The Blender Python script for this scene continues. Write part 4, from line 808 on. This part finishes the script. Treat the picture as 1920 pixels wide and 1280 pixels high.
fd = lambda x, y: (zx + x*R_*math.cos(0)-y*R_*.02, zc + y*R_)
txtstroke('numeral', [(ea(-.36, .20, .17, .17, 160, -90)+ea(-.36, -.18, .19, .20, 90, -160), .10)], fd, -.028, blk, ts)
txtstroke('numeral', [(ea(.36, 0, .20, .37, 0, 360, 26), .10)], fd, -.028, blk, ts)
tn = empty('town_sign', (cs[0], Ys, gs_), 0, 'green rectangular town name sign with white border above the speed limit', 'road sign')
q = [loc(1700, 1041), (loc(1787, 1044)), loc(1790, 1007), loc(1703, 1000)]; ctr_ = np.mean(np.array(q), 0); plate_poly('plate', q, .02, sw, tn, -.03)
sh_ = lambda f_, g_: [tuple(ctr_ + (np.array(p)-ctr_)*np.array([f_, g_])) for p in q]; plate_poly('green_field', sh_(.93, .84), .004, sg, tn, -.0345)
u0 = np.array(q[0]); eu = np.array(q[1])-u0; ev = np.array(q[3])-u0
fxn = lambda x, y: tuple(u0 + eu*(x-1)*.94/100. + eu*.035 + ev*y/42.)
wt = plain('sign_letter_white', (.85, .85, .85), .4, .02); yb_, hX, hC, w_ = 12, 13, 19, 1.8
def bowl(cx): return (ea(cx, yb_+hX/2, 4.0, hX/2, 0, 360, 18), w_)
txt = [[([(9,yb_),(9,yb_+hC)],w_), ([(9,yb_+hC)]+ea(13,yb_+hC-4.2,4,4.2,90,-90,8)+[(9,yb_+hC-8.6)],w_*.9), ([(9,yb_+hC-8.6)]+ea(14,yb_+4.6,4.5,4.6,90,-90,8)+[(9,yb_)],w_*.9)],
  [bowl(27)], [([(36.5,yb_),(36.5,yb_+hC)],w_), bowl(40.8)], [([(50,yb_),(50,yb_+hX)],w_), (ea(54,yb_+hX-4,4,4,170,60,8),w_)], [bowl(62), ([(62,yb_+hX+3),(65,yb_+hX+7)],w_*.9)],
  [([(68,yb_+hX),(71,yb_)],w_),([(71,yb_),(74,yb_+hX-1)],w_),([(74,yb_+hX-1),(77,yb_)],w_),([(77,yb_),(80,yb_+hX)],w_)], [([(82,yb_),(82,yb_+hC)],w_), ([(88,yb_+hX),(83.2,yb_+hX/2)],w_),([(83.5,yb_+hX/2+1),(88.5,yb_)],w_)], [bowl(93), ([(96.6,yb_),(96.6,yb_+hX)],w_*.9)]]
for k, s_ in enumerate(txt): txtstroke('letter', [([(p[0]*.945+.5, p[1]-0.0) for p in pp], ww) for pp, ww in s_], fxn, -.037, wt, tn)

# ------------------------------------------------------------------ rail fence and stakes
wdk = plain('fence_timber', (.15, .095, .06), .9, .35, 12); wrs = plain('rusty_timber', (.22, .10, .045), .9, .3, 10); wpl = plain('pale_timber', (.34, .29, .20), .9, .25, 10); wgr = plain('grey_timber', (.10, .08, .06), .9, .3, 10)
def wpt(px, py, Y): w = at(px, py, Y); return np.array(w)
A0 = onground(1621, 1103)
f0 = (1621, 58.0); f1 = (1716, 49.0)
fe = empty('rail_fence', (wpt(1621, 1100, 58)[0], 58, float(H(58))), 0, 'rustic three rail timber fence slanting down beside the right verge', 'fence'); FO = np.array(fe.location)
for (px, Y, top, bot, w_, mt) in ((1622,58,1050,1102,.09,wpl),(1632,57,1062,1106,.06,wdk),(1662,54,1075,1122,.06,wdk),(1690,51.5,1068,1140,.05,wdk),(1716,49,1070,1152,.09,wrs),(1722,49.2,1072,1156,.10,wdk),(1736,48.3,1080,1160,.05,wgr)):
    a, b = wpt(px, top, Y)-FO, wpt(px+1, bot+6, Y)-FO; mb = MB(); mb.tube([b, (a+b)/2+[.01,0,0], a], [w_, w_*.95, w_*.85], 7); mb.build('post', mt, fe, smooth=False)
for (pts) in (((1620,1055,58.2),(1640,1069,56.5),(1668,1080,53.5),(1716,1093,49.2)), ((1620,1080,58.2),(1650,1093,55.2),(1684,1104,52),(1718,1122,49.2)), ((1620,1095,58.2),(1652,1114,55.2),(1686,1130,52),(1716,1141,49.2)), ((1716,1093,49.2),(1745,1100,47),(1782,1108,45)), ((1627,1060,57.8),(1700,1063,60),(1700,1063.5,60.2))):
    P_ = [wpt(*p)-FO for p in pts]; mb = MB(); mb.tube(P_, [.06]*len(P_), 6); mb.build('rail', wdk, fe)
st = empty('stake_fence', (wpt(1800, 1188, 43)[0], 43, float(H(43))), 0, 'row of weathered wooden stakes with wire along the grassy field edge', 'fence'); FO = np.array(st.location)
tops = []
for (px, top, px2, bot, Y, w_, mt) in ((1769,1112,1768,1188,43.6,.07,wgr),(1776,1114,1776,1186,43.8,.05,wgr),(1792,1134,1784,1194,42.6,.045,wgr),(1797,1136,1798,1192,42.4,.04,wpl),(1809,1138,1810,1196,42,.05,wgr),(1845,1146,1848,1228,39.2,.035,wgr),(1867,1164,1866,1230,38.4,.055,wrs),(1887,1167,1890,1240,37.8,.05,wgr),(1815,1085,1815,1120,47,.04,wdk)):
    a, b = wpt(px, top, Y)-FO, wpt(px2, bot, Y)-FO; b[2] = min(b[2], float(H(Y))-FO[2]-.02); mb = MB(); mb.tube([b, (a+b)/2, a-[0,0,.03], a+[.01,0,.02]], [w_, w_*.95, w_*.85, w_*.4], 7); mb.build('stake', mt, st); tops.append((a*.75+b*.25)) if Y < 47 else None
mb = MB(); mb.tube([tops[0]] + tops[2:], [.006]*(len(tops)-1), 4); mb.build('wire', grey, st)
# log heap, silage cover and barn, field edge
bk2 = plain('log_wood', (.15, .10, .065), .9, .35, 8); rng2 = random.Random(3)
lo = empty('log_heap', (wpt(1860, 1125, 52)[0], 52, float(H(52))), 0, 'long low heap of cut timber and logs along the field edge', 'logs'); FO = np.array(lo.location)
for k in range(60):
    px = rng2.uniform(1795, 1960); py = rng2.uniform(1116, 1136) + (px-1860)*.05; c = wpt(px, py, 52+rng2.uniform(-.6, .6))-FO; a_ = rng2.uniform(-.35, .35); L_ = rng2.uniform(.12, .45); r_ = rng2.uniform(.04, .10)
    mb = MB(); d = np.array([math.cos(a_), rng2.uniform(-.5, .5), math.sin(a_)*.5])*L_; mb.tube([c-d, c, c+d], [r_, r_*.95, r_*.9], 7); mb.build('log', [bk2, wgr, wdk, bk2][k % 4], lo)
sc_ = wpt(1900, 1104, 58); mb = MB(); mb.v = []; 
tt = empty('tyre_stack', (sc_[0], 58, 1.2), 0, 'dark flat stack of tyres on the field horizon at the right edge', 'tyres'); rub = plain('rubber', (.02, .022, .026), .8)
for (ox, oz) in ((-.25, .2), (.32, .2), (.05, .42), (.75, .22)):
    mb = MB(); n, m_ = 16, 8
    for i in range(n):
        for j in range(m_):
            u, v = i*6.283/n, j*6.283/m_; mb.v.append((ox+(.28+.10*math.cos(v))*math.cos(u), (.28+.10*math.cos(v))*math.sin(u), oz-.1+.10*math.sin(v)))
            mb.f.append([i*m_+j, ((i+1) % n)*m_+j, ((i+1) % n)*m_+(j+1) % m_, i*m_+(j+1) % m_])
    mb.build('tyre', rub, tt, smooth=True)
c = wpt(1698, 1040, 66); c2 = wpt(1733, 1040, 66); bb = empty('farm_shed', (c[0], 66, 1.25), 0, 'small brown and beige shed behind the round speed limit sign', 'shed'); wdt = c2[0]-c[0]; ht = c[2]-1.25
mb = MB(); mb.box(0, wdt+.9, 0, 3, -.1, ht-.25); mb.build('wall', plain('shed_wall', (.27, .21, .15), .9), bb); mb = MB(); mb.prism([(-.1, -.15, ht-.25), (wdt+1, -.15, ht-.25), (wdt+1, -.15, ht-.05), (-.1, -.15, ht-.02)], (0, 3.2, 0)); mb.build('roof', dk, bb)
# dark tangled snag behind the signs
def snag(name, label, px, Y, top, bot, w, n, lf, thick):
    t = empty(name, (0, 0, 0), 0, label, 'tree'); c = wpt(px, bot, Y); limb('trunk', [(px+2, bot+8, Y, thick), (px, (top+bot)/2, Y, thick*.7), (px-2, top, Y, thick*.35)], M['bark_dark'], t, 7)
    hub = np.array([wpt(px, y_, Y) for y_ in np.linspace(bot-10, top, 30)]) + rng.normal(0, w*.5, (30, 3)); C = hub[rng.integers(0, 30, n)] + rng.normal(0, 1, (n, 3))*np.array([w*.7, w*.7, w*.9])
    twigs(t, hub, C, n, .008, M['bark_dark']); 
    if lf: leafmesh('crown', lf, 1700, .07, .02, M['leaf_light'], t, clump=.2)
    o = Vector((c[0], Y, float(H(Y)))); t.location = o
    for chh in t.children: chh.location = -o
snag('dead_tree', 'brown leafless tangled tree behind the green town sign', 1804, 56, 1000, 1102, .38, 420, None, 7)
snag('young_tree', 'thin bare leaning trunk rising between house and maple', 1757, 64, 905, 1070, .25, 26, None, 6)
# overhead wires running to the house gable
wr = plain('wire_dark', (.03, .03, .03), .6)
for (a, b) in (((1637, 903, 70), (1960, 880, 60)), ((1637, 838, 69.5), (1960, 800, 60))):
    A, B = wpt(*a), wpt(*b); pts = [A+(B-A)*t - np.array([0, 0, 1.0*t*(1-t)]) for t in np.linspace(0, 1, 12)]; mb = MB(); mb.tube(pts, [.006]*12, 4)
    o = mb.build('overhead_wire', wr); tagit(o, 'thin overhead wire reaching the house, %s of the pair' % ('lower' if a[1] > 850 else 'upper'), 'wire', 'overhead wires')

--- Problem ---
From the top of the listing above, restate each line word for word up to and including the line with "for k, s_ in"; add nothing else.

--- The result ---
The Blender Python script for this scene continues. Write part 4, from line 808 on. This part finishes the script. Treat the picture as 1920 pixels wide and 1280 pixels high.
fd = lambda x, y: (zx + x*R_*math.cos(0)-y*R_*.02, zc + y*R_)
txtstroke('numeral', [(ea(-.36, .20, .17, .17, 160, -90)+ea(-.36, -.18, .19, .20, 90, -160), .10)], fd, -.028, blk, ts)
txtstroke('numeral', [(ea(.36, 0, .20, .37, 0, 360, 26), .10)], fd, -.028, blk, ts)
tn = empty('town_sign', (cs[0], Ys, gs_), 0, 'green rectangular town name sign with white border above the speed limit', 'road sign')
q = [loc(1700, 1041), (loc(1787, 1044)), loc(1790, 1007), loc(1703, 1000)]; ctr_ = np.mean(np.array(q), 0); plate_poly('plate', q, .02, sw, tn, -.03)
sh_ = lambda f_, g_: [tuple(ctr_ + (np.array(p)-ctr_)*np.array([f_, g_])) for p in q]; plate_poly('green_field', sh_(.93, .84), .004, sg, tn, -.0345)
u0 = np.array(q[0]); eu = np.array(q[1])-u0; ev = np.array(q[3])-u0
fxn = lambda x, y: tuple(u0 + eu*(x-1)*.94/100. + eu*.035 + ev*y/42.)
wt = plain('sign_letter_white', (.85, .85, .85), .4, .02); yb_, hX, hC, w_ = 12, 13, 19, 1.8
def bowl(cx): return (ea(cx, yb_+hX/2, 4.0, hX/2, 0, 360, 18), w_)
txt = [[([(9,yb_),(9,yb_+hC)],w_), ([(9,yb_+hC)]+ea(13,yb_+hC-4.2,4,4.2,90,-90,8)+[(9,yb_+hC-8.6)],w_*.9), ([(9,yb_+hC-8.6)]+ea(14,yb_+4.6,4.5,4.6,90,-90,8)+[(9,yb_)],w_*.9)],
  [bowl(27)], [([(36.5,yb_),(36.5,yb_+hC)],w_), bowl(40.8)], [([(50,yb_),(50,yb_+hX)],w_), (ea(54,yb_+hX-4,4,4,170,60,8),w_)], [bowl(62), ([(62,yb_+hX+3),(65,yb_+hX+7)],w_*.9)],
  [([(68,yb_+hX),(71,yb_)],w_),([(71,yb_),(74,yb_+hX-1)],w_),([(74,yb_+hX-1),(77,yb_)],w_),([(77,yb_),(80,yb_+hX)],w_)], [([(82,yb_),(82,yb_+hC)],w_), ([(88,yb_+hX),(83.2,yb_+hX/2)],w_),([(83.5,yb_+hX/2+1),(88.5,yb_)],w_)], [bowl(93), ([(96.6,yb_),(96.6,yb_+hX)],w_*.9)]]
for k, s_ in enumerate(txt): txtstroke('letter', [([(p[0]*.945+.5, p[1]-0.0) for p in pp], ww) for pp, ww in s_], fxn, -.037, wt, tn)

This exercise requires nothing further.